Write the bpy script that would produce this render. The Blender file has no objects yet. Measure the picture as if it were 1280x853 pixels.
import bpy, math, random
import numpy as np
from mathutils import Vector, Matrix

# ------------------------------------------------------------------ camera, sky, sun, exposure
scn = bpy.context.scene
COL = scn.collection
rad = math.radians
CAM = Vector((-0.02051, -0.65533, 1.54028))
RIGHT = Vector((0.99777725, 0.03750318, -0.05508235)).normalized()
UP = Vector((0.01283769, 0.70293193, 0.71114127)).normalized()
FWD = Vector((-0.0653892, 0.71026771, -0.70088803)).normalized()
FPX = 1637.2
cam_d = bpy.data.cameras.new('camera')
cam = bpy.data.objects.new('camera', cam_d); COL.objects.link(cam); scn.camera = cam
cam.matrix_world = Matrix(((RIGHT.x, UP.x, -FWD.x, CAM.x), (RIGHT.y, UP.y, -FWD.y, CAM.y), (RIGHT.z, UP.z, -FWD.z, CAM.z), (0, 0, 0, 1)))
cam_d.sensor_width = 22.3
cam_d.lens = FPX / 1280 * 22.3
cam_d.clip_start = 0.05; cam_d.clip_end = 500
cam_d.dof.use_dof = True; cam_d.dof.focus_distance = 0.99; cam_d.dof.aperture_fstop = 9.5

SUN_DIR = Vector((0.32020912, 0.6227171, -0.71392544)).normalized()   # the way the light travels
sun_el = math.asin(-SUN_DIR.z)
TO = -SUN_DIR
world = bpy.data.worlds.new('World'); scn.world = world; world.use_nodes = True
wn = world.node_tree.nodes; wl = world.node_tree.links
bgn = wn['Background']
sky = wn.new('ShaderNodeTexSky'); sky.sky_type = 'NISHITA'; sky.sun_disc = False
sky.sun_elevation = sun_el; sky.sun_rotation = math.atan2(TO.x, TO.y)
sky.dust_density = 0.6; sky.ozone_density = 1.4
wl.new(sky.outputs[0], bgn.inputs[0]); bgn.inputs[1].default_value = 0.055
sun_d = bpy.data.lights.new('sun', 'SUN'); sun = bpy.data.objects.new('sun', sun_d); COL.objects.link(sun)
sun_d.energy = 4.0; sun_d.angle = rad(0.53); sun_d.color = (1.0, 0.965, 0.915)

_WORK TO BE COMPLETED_
Your task is to quote the lines above, beginning with the first and ending with the one that holds "from mathutils import Vector, Matrix".

_SOLUTION_
Write the bpy script that would produce this render. The Blender file has no objects yet. Measure the picture as if it were 1280x853 pixels.
import bpy, math, random
import numpy as np
from mathutils import Vector, Matrix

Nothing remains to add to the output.